While it may have felt like chaos to the actors, Joffe says he had the choreography down with military precision.
"The planning had to be immaculate," the director explains. "I storyboarded pretty much every scene, especially the battle scenes. When we went out, I knew exactly what we were going to do because there is no time to repeat. With the Battle of San Jacinto, we had men running, firing muskets, fighting.... I think that probably was one of the most exciting directorial days of my career."
And though Hoogstra says the budget went up considerably from Hatfields & McCoys, the number of TV hours also increased, from six to 10. Furthermore, the scope widened considerably as clans turned into armies,
"It was what I could only imagine a Ridley Scott or Steven Spielberg production would be like, except we were doing it for pennies on the dollar," Greif says. "When Roland couldn't get a shot with a piece of equipment, I saw him rig a camera on bungee cords and pulleys and invent an old-school way to make a high-crane shot. It was very imaginative."
Costume designer Karri Hutchinson, another Hatfields & McCoys alum, says she also had to find thrifty solutions, given the many actors and actresses she had to clothe.
"Our budget was low, so every piece of fabric had to be stretched to the limit, from that red moleskin and gold bullion that crunches just right for the Mexican Army uniforms to the extravagant clothes we made for a scene that takes place in New Orleans. We had so many extras — frontiersmen, pioneers, soldiers, children."
And given that the series is a History production, all members of the Texas Rising team had to carry out their mission with the mandate of keeping the project grounded in accuracy.
Greif worked closely with historian and author David Marion Wilkinson, who has written several books on the period. Greif also relied heavily on period novels and newspaper articles to capture the speech and the cadence of the time.
"What I'm most excited about," he enthuses, "is that when you watch this, you're listening to dialogue that we feel is very representative of the way people spoke in those days."
Still, the overarching mission was to create compelling content that would be relatable to a 21st-century audience.
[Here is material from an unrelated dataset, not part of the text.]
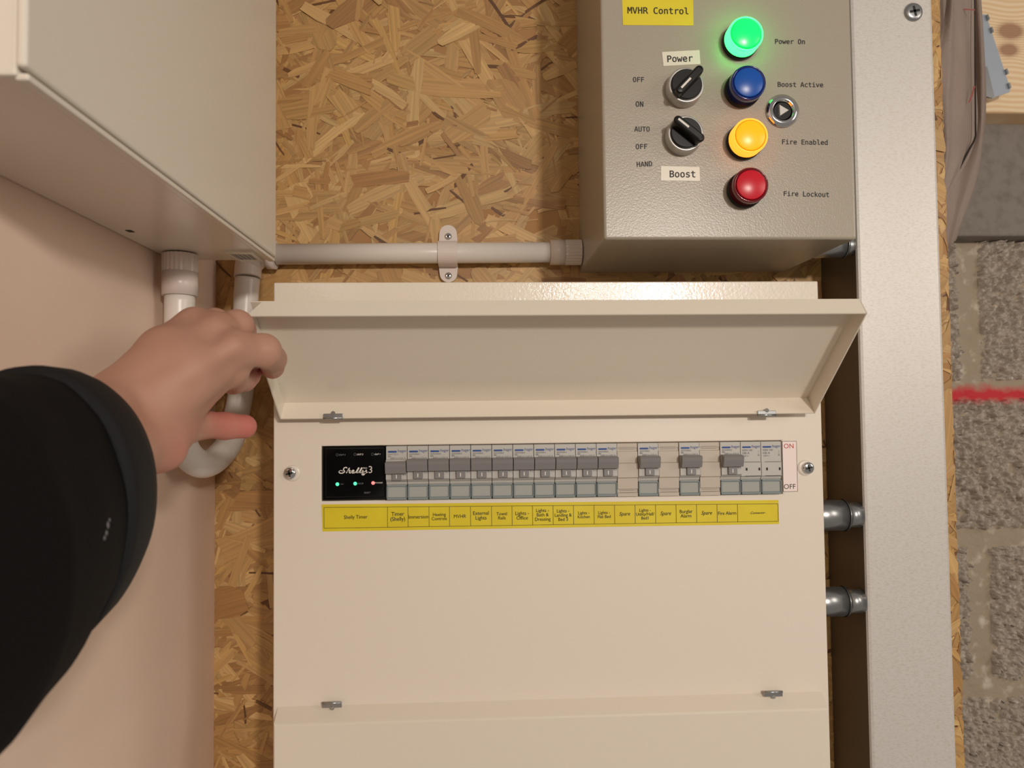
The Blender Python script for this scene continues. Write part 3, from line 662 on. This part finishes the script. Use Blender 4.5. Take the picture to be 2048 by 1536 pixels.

If hard-core history buffs complain, then so be it.
"The key with any historical movie is, you can't be archeologically rigid," Joffe says. "You have to use your imagination to make people feel what it felt like to be there. Obviously you have to be accurate about the armaments and the uniforms, but at the same time, you have to give it a modern slant so that people don't feel that it's distant.
"I think that good history on television needs to be entertaining first," he concludes, "and accurate a very close second."